La libertà di stampa in Italia è sempre più debole
Non sono solo le ormai note pressioni, minacce e violenze subite dai giornalisti a
tentare di imbavagliare l’informazione in Italia. Ad aggravare il livello di
libertà di stampa nel nostro Paese ha contribuito, nel 2015, anche “il sistema giudiziario”

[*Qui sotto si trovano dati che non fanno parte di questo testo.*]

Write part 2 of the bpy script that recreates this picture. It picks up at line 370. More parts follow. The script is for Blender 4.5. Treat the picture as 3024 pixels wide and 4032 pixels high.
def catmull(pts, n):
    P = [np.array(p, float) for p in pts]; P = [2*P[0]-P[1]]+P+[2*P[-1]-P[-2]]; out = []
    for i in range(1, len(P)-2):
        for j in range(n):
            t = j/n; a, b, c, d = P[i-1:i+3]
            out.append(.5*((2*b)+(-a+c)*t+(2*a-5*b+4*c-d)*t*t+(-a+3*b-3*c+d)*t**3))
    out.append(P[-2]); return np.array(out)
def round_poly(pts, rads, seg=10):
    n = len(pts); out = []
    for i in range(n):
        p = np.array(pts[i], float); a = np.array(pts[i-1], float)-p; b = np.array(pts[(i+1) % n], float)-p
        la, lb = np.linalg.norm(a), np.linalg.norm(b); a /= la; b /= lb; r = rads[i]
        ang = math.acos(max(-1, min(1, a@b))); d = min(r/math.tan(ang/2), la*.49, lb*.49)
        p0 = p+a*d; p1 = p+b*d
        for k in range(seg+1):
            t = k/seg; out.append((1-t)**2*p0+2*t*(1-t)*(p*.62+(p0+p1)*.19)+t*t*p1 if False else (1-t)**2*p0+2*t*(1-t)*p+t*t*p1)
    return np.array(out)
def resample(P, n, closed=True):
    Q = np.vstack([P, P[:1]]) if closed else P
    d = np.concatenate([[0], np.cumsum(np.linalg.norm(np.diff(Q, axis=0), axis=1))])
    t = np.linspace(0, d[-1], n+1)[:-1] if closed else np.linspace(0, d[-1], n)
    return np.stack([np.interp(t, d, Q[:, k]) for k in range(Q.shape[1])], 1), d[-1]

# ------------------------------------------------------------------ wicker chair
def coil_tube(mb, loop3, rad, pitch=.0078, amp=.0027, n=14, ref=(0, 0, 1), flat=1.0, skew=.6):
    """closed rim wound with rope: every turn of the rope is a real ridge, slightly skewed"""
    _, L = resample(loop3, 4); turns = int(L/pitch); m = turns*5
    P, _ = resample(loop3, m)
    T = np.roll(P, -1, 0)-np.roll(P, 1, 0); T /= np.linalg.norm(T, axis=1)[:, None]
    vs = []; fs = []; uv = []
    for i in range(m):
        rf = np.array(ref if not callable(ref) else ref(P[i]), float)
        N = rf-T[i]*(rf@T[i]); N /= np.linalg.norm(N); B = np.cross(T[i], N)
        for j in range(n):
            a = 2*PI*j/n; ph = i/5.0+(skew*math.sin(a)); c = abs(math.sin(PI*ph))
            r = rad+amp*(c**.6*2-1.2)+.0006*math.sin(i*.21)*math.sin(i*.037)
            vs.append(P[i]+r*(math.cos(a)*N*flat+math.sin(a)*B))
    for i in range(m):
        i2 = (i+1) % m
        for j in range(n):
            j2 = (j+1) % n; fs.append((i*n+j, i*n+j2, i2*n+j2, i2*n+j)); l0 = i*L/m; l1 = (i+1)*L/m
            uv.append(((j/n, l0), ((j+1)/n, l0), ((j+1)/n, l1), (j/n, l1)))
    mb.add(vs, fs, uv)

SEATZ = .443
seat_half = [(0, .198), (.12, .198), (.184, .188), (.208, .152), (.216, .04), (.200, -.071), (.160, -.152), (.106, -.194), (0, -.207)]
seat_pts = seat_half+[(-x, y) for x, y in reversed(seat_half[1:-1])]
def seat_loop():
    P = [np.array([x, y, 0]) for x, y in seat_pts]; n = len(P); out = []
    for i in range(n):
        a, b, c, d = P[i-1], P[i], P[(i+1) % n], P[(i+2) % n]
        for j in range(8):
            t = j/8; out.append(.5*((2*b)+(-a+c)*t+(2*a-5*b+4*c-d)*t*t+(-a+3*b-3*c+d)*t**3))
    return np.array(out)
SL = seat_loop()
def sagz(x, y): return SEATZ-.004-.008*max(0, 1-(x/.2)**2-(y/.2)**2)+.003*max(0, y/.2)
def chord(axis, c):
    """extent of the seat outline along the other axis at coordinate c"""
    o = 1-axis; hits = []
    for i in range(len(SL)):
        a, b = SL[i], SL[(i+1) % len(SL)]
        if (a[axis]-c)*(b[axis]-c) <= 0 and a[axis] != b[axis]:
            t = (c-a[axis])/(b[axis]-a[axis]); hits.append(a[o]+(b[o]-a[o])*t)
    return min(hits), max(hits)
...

della Santa Sede. Alle intimidazioni, il più delle volte di matrice mafiosa, si
sono aggiunti, infatti, nell’ultimo anno, i “procedimenti giudiziari” contro i
cronisti che hanno scritto sullo scandalo Vatileaks. Questi, dunque, secondo Reporter Senza Frontiere, l’ONG che monitora lo stato di salute della stampa mondiale,
i motivi che hanno ulteriormente declassato l’Italia nella graduatoria che censisce 180 nazioni di tutto il mondo.
Dopo il pesantissimo
tonfo dello scorso anno, che ha visto il Bel Paese precipitare dal 49esimo al
73esimo posto, l’Italia continua ad indietreggiare: nella classifica del 2016
si piazza al 77esimo gradino, perdendo ben 4 posizioni. Stando ai dati
riportati a maggio dello scorso anno dal quotidiano La Repubblica e ripresi
dall’ONG francese per le valutazioni in tema di libertà di informazione, “fra i 30 e i 50 giornalisti” sarebbero
sotto protezione della polizia perché vittime di minacce e
intimidazioni. E, tra gli operatori dell’informazione, coloro che “indagano
sulla corruzione e il crimine organizzato sono quelli più presi di mira” –
viene puntualizzato nel report. Il rapporto ricorda anche, riferendosi
all’indagine su Gianluigi Nuzzi e Emiliano Fittipaldi, che
“due giornalisti rischiano otto anni di
carcere per la pubblicazione di libri che rivelano i malaffari della Santa Sede”.
Nell’Unione Europea,
solo Cipro, Grecia e Bulgaria hanno risultati peggiori dell’Italia. Il vecchio
continente, però, continua ad essere quello che garantisce una maggiore tutela
per i cronisti. E, infatti, le prime quattro posizioni sono occupate rispettivamente
dalla Finlandia – che detiene il primato dal 2010 – i Paesi Bassi – che
recuperano due posizioni rispetto alla classifica del 2015- la Norvegia – che
dal secondo posto dello scorso anno scende, appunto, al terzo – e la Danimarca
– che perde una posizione. Tra i primi dieci paesi vi è la Svizzera, che ha
fatto un salto in avanti significativo in un solo anno: dalla 20esima alla
settima posizione.
Se i giornalisti
europei sembrano essere quelli maggiormente tutelati, i loro colleghi americani
perdono spazi di libertà a causa della “violenza crescente contro i giornalisti
in America del Sud”. In America
latina, infatti, «la violenza istituzionale (in Venezuela, al 139esimo,
o in Ecuador, 109), quella del crimine organizzato (come in Honduras, 137),
l’impunità (Colombia, 134), la corruzione (come in Brasile, 104), e la
concentrazione dei media (come in Argentina, 54) costituiscono i principali
ostacoli per la libertà di stampa”. A conferma del peggioramento della
condizione degli operatori dell’informazione americani, giungono i dati dell’indice
regionale: l’Africa scavalca per la prima volta il continente
americano, collocandosi dietro l’Europa.
L’Asia continua ad essere l’area con le peggiori
condizioni in termini di libertà di informazione (Corea del Nord 179esima, Turkmenistan
178esimo, Siria 177esima, Cina 176esima, Vietnam 175esimo, ecc) perché “il nord
dell’Africa e il Medio Oriente sono la regione del mondo in cui i giornalisti
sono sottoposti a difficoltà di ogni tipo, per esercitare il proprio lavoro”.
Reporter senza
Frontiere ricorda come in alcuni paesi in guerra, quali Iraq (158esimo), Libia (164esima) e Yemen (170esimo),
esercitare il giornalismo è “un atto di coraggio”. Mentre, grazie alla
relativa tregua nel conflitto, la Tunisia e l’Ucraina hanno fatto grandi progressi.
“Tutti gli indicatori della classifica mostrano un deterioramento. Molte autorità pubbliche lavorano per recuperare il controllo dei loro Paesi e temono che il dibattito pubblico sia troppo aperto”, ha commentato Christophe Deloire, segretario generale di Rsf, che denuncia una “paranoia” contro i mezzi di comunicazione.